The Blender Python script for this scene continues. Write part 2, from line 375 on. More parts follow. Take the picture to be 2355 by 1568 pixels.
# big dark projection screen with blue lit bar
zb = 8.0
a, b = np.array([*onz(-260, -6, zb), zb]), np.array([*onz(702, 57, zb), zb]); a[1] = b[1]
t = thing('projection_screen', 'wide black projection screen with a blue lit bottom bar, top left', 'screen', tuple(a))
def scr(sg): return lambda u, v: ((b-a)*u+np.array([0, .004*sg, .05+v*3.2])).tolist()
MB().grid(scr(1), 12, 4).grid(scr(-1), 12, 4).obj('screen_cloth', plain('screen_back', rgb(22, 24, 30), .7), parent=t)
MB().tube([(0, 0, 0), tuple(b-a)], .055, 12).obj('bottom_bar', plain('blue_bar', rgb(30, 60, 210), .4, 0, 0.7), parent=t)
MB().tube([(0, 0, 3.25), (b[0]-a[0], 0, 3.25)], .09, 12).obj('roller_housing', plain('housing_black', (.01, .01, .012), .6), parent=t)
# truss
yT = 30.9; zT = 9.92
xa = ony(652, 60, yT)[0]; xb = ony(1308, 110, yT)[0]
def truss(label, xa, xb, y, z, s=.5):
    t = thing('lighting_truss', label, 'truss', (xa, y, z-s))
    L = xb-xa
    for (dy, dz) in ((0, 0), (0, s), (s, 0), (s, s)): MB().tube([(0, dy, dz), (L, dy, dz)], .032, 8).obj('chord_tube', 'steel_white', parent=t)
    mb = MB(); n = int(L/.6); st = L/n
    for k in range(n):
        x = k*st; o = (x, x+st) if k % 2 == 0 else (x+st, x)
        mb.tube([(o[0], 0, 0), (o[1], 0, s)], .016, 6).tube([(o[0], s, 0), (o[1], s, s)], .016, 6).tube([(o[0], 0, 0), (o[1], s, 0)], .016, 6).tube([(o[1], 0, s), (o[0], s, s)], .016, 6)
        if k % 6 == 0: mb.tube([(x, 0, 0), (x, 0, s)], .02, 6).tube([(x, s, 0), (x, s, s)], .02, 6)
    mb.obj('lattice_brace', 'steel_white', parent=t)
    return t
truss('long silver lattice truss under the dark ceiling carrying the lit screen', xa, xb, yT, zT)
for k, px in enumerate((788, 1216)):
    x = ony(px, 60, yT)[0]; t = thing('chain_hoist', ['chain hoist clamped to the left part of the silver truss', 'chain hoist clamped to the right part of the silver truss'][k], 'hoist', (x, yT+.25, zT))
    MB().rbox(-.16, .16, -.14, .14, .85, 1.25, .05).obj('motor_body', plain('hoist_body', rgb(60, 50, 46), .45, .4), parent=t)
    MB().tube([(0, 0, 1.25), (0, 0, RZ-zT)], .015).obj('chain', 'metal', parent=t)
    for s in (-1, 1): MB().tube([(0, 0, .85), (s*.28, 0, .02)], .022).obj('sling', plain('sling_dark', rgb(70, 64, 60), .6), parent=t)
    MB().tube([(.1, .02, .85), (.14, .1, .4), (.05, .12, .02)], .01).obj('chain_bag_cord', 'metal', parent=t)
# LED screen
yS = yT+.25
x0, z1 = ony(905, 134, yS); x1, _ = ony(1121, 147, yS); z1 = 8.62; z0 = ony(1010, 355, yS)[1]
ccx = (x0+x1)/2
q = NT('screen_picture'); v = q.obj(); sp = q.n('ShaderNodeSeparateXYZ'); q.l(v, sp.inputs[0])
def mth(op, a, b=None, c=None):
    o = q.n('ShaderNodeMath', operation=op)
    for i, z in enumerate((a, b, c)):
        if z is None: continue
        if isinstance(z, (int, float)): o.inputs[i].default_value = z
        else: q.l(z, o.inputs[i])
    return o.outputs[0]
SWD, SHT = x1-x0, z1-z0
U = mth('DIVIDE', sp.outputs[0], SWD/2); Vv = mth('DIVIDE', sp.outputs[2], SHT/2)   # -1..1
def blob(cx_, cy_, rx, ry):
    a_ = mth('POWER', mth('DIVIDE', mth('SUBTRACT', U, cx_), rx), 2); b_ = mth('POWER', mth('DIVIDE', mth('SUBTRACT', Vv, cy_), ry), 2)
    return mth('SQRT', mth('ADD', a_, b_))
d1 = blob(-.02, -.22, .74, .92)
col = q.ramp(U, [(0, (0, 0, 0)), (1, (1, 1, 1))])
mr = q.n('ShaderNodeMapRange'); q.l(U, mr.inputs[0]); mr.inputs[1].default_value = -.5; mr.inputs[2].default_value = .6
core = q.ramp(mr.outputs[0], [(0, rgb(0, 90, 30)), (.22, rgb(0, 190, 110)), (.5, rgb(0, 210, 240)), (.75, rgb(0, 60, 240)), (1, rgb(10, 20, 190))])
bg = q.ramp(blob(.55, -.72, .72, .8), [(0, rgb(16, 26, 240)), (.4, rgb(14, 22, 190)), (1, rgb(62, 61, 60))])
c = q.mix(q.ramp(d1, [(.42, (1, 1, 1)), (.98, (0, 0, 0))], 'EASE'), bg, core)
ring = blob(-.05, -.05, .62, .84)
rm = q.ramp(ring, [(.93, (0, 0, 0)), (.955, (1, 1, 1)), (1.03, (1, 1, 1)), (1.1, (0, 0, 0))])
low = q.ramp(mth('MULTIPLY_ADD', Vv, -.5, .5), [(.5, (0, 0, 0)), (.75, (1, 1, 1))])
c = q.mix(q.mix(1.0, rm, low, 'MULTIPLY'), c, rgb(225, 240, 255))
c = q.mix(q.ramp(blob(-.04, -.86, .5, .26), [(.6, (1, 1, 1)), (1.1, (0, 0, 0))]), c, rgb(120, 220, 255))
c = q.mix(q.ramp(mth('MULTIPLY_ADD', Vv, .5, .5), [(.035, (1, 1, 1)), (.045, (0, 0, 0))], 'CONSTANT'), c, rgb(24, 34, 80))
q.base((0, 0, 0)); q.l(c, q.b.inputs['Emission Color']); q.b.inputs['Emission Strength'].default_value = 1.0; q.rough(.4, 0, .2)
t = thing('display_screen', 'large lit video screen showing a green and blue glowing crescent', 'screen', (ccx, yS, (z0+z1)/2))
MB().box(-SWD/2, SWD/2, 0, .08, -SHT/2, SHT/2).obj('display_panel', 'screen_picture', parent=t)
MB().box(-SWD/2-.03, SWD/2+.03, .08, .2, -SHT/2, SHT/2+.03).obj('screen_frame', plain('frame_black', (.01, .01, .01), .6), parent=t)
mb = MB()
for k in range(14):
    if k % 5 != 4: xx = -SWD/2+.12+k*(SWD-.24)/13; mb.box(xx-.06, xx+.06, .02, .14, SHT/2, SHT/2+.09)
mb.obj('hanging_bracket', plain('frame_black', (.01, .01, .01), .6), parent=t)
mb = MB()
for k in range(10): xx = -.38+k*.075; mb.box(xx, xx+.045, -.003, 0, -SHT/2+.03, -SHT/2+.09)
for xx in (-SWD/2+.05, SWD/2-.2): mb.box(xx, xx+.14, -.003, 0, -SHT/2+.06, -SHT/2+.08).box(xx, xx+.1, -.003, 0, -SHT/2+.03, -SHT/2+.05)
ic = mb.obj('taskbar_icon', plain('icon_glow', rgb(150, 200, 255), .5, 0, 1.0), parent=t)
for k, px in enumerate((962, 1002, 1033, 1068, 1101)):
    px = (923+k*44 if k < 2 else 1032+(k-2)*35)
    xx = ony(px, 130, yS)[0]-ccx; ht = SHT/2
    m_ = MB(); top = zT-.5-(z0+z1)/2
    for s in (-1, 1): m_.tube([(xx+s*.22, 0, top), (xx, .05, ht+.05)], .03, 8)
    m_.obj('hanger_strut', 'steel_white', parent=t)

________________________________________

The string "part" may appear in lines of the listing above; tally those lines and give the number only.

2